SQL SERVER – Parameter Sniffing and Bad Plan

Another day and another interesting question by a client of Comprehensive Database Performance Health Check – Do we still get a bad plan after disabling Parameter Sniffing?

SQL SERVER - Parameter Sniffing and Bad Plan sniff-800x189

Yes, it is possible to get a bad execution plan after disabling parameter sniffing.

Well, let us discuss this now. Lots of people think that parameter sniffing is the root cause of the bad execution plan. However, the truth is way far from it. The real culprit is the execution plan caching itself. When you keep the parameter sniffing on, the SQL Server engine takes the first parameter passed to the query or stored procedure and builds a plan. Later on, it uses the same plan most of the time for similar queries.
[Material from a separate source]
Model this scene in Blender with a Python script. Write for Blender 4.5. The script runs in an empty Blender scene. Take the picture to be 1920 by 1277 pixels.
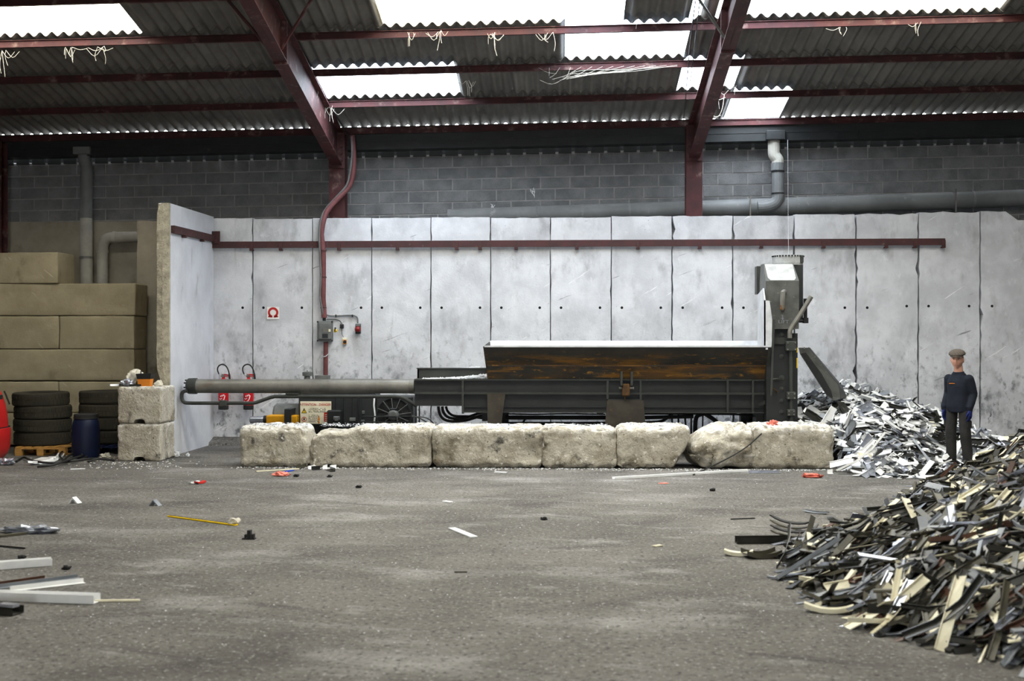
import bpy, bmesh, math, random
import numpy as np
from mathutils import Vector, Matrix, Euler, noise
R = math.radians
PI = math.pi
sc = bpy.context.scene
COL = sc.collection

# ------------------------------------------------------------------ camera, sky, exposure
F_PX, YAW, EYE = 2300.0, R(2.35), 1.85
cd = bpy.data.cameras.new('camera')
cam = bpy.data.objects.new('camera', cd)
COL.objects.link(cam)
cam.location = (0, 0, EYE)
cam.rotation_euler = (PI / 2, 0, YAW)
cd.sensor_width = 36
cd.lens = F_PX / 1920 * 36
cd.clip_end = 300
cd.dof.use_dof = True
cd.dof.focus_distance = 19.3
cd.dof.aperture_fstop = 2.2
sc.camera = cam

w = bpy.data.worlds.new('overcast_sky')
sc.world = w
w.use_nodes = True
bg = w.node_tree.nodes['Background']
bg.inputs[0].default_value = (0.90, 0.95, 1.0, 1)
bg.inputs[1].default_value = 21.0
sc.view_settings.view_transform = 'Standard'
sc.view_settings.look = 'None'
sc.view_settings.gamma = 1
sc.view_settings.use_curve_mapping = False
sc.view_settings.exposure = 0.0
sc.cycles.use_denoising = True
sc.cycles.max_bounces = 8
sc.cycles.diffuse_bounces = 5
sc.cycles.transparent_max_bounces = 12
sc.cycles.sample_clamp_indirect = 12


def portal(corners):
    """daylight portal over one roof light (helps the renderer sample the sky); corners: a, b, d of a rectangle"""
    a, b, d = [Vector(c) for c in corners]
    x, y = (b - a), (d - a)
    ld = bpy.data.lights.new('skylight_portal', 'AREA')
    ld.shape = 'RECTANGLE'
    ld.size, ld.size_y = x.length, y.length
    ld.cycles.is_portal = True
    o = bpy.data.objects.new('skylight_portal', ld)
    COL.objects.link(o)
    z = x.cross(y).normalized()
    if z.z < 0 and abs(z.z) > .3:
        z = -z
    xn = x.normalized()
    yn = z.cross(xn)
    o.matrix_world = Matrix.Translation(a + x / 2 + y / 2) @ Matrix((xn, yn, z)).transposed().to_4x4()
    return o


# ------------------------------------------------------------------ helpers
def ray(px, py):
    a, b = (px - 960) / F_PX, (638.5 - py) / F_PX
    return Vector((-math.sin(YAW) + math.cos(YAW) * a, math.cos(YAW) + math.sin(YAW) * a, b))


def P(px, py, Y):
    r = ray(px, py)
    t = Y / r.y
    return Vector((r.x * t, Y, EYE + r.z * t))


def XP(px, Y):
    return P(px, 638, Y).x


def ZP(py, Y, px=1055):
    return P(px, py, Y).z


def G(px, py, z=0.0):
    r = ray(px, py)
    t = (z - EYE) / r.z
    return Vector((r.x * t, r.y * t, z))


def L(r, g=None, b=None):
    if g is None:
        g = b = r
    out = []
    for v in (r, g, b):
        v /= 255
        out.append(v / 12.92 if v <= .04045 else ((v + .055) / 1.055) ** 2.4)
    return (*out, 1)


MATS = {}


def mat(name, c1, c2=None, scale=4, rough=.8, metal=0, bump=0, bscale=40, layers=(), stretch=(1, 1, 1), spec=.3, rand=True, detail=6, rot=(0, 0, 0)):
    """base colour noise-mixed from c1 to c2, then layers (colour, scale, lo, hi, stretch, zfade or None, rotation)"""
    m = bpy.data.materials.new(name)
    MATS[name] = m
    m.use_nodes = True
    nt = m.node_tree
    N, K = nt.nodes, nt.links
    b = N['Principled BSDF']
    b.inputs['Roughness'].default_value = rough
    b.inputs['Metallic'].default_value = metal
    b.inputs['Specular IOR Level'].default_value = spec
    tc = N.new('ShaderNodeTexCoord')
    co = tc.outputs['Object']
    raw = co
    if rand:
        oi = N.new('ShaderNodeObjectInfo')
        mu = N.new('ShaderNodeMath'); mu.operation = 'MULTIPLY'; mu.inputs[1].default_value = 57.0
        K.new(oi.outputs['Random'], mu.inputs[0])
        ad = N.new('ShaderNodeVectorMath'); ad.operation = 'ADD'
        K.new(co, ad.inputs[0]); K.new(mu.outputs[0], ad.inputs[1])
        co = ad.outputs[0]

    def nz(s, st, ro=(0, 0, 0), det=detail):
        mp = N.new('ShaderNodeMapping')
        mp.vector_type = 'TEXTURE'
        mp.inputs['Scale'].default_value = tuple(1 / max(q, 1e-3) for q in st)
        mp.inputs['Rotation'].default_value = ro
        K.new(co, mp.inputs[0])
        n = N.new('ShaderNodeTexNoise')
        n.inputs['Scale'].default_value = s
        n.inputs['Detail'].default_value = det
        n.inputs['Roughness'].default_value = .62
        K.new(mp.outputs[0], n.inputs[0])
        return n.outputs[0]

    def rng(x, lo, hi):
        mr = N.new('ShaderNodeMapRange')
        mr.interpolation_type = 'SMOOTHSTEP'
        mr.inputs[1].default_value = lo
        mr.inputs[2].default_value = hi
        K.new(x, mr.inputs[0])
        return mr.outputs[0]

    def mix(fac, a, c):
        mx = N.new('ShaderNodeMix'); mx.data_type = 'RGBA'
        K.new(fac, mx.inputs[0])
        if isinstance(a, tuple):
            mx.inputs[6].default_value = a
        else:
            K.new(a, mx.inputs[6])
        mx.inputs[7].default_value = c
        return mx.outputs[2]
    if c2 is None and not layers:
        b.inputs['Base Color'].default_value = c1
    else:
        cur = c1
        if c2 is not None:
            cur = mix(rng(nz(scale, stretch, rot), .32, .68), c1, c2)
        for ly in layers:
            c, s, lo, hi = ly[:4]
            st = ly[4] if len(ly) > 4 and ly[4] else (1, 1, 1)
            f = rng(nz(s, st, ly[6] if len(ly) > 6 else (0, 0, 0)), lo, hi)
            if len(ly) > 5 and ly[5]:
                sx = N.new('ShaderNodeSeparateXYZ'); K.new(raw, sx.inputs[0])
                mm = N.new('ShaderNodeMath'); mm.operation = 'MULTIPLY'
                K.new(f, mm.inputs[0]); K.new(rng(sx.outputs[2], *ly[5]), mm.inputs[1])
                f = mm.outputs[0]
            cur = mix(f, cur, c)
        K.new(cur, b.inputs['Base Color'])
    if bump:
        bp = N.new('ShaderNodeBump')
        bp.inputs['Strength'].default_value = min(1, bump)
        bp.inputs['Distance'].default_value = .02
        K.new(nz(bscale, (1, 1, 1), det=5), bp.inputs['Height'])
        K.new(bp.outputs[0], b.inputs['Normal'])
    return m


def wloc(o):
    v = Vector((0, 0, 0))
    while o is not None:
        v += o.location
        o = o.parent
    return v


class MB:
    """collects shapes in one bmesh (world coordinates) and links them as ONE mesh object"""

    def __init__(s):
        s.b = bmesh.new()

    def box(s, lo, hi, bev=0, rot=None, seg=1):
        lo, hi = Vector(lo), Vector(hi)
        g = bmesh.ops.create_cube(s.b, size=1)
        vs = g['verts']
        c, d = (lo + hi) / 2, hi - lo
        M = Matrix.Translation(c) @ (rot.to_matrix().to_4x4() if rot else Matrix()) @ Matrix.Diagonal((*d, 1))
        bmesh.ops.transform(s.b, matrix=M, verts=vs)
        if bev:
            es = list({e for v in vs for e in v.link_edges})
            bmesh.ops.bevel(s.b, geom=es, offset=bev, segments=seg, affect='EDGES', profile=.5)
        return s

    def ring(s, pts):
        return [s.b.verts.new(p) for p in pts]

    def loft(s, rings, cap=True, closed=True):
        vr = [s.ring(r) for r in rings]
        n = len(vr[0])
        for a, c in zip(vr, vr[1:]):
            for i in range(n if closed else n - 1):
                j = (i + 1) % n
                s.b.faces.new((a[i], a[j], c[j], c[i]))
        if cap and closed:
            s.b.faces.new(vr[0][::-1])
            s.b.faces.new(vr[-1])
        return s

    def tube(s, pts, r, n=10, cap=True):
        pts = [Vector(p) for p in pts]
        rs = r if isinstance(r, (list, tuple)) else [r] * len(pts)
        rings = []
        up = None
        for i, p in enumerate(pts):
            d = (pts[min(i + 1, len(pts) - 1)] - pts[max(i - 1, 0)]).normalized()
            if up is None:
                up = Vector((0, 0, 1)) if abs(d.z) < .9 else Vector((0, 1, 0))
            x = d.cross(up).normalized()
            up = x.cross(d).normalized()
            rings.append([p + (x * math.cos(a) + up * math.sin(a)) * rs[i] for a in [2 * PI * k / n for k in range(n)]])
        return s.loft(rings, cap)

    def cyl(s, p0, p1, r, n=16):
        return s.tube([p0, p1], r, n)

    def lathe(s, c, prof, n=24, axis='Z'):
        c = Vector(c)
        rings = []
        for r, h in prof:
            ring = []
            for k in range(n):
                a = 2 * PI * k / n
                v = (r * math.cos(a), r * math.sin(a), h)
                if axis == 'Y':
                    v = (v[0], -h, v[1])
                if axis == 'X':
                    v = (h, v[0], v[1])
                ring.append(c + Vector(v))
            rings.append(ring)
        return s.loft(rings)

    def prism(s, poly, v):
        """poly: 3-D points of one cap, v: extrusion vector"""
        v = Vector(v)
        return s.loft([[Vector(p) for p in poly], [Vector(p) + v for p in poly]])

    def beam(s, p0, p1, prof):
        """section prof [(u, z)] swept from p0 to p1, u horizontal and square to the beam"""
        p0, p1 = Vector(p0), Vector(p1)
        d = p1 - p0
        u = Vector((-d.y, d.x, 0)).normalized()
        return s.loft([[p + u * a + Vector((0, 0, c)) for a, c in prof] for p in (p0, p1)])

    def quad(s, *p):
        s.b.faces.new([s.b.verts.new(q) for q in p])
        return s

    def build(s, name, m, parent=None, smooth=False, local=False, base=True, angle=35):
        bm = s.b
        bmesh.ops.recalc_face_normals(bm, faces=bm.faces)
        me = bpy.data.meshes.new(name)
        loc = Vector((0, 0, 0))
        if not local:
            if parent is not None:
                bmesh.ops.translate(bm, vec=-wloc(parent), verts=bm.verts)
            elif base and bm.verts:
                xs = [v.co for v in bm.verts]
                mn = Vector([min(c[i] for c in xs) for i in range(3)])
                mx = Vector([max(c[i] for c in xs) for i in range(3)])
                loc = Vector(((mn.x + mx.x) / 2, (mn.y + mx.y) / 2, mn.z))
                bmesh.ops.translate(bm, vec=-loc, verts=bm.verts)
        bm.to_mesh(me)
        bm.free()
        if smooth:
            me.shade_smooth()
            if angle < 180:
                try:
                    me.set_sharp_from_angle(angle=R(angle))
                except Exception:
                    pass
        for x in (m if isinstance(m, list) else [m]):
            me.materials.append(x)
        o = bpy.data.objects.new(name, me)
        COL.objects.link(o)
        if parent is not None:
            o.parent = parent
        else:
            o.location = loc
        return o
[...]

When you turn off the parameter sniffing, SQL Server takes the density vector or a fixed value as guessing of the best possible value. Once the execution plan is built with this so-called average value, the execution plan is cached in the memory and used for future values. Essentially, when you turn off the parameter sniffing of the database scoped configuration, it just tells the SQL Server engine to use the average value available for the parameters.

In simple words, if you have a parameter sniffing ON or OFF, there are always possibilities that you may end up with a poor plan. There is no replacement of OPTION (RECOMPILE).